Best practices emerging from CSR cases
- Legally binding, transparent agreements: Multi-stakeholder pacts supported by public disclosures have been shown to accelerate corrective action far more effectively than voluntary efforts lacking clarity.
- Worker participation: Structured worker bodies, accessible grievance hotlines and active union involvement have enhanced the detection of risks and strengthened overall accountability.
- Integrated safety and skills investments: Pairing OSH improvements with professional training—for instance, offering certified electrical courses alongside comprehensive factory rewiring—promotes safer conditions while raising workforce skill levels.
- Local capacity building: Boosting the capabilities of government inspectors, community training institutions and supplier-based trainers helps embed long-term progress and decreases dependence on external oversight.
- Data-driven monitoring: Public-facing dashboards combined with independent reviews keep attention focused and allow buyers, donors and suppliers to follow remediation efforts and training results over time.
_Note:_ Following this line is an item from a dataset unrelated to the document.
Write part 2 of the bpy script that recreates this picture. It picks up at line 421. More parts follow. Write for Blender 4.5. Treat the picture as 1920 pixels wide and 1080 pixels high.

CSR interventions since Rana Plaza show that coordinated, well-funded initiatives can significantly cut structural and fire risks while opening avenues for worker skill development. Legally binding accords hastened remediation efforts, and parallel investments in vocational and supervisory training offered routes to safer, more consistent employment. However, lasting impact hinges on integrating these practices into local institutions, aligning business incentives with worker well-being, and closing data gaps needed to track how safety and skills investments generate sustained improvements in wages, advancement, and firm competitiveness. The strongest approaches blend transparent accountability with capacity building so safety gains endure shifts in buyer sourcing and make upskilling a standard element of factory operations rather than a temporary, project-driven addition.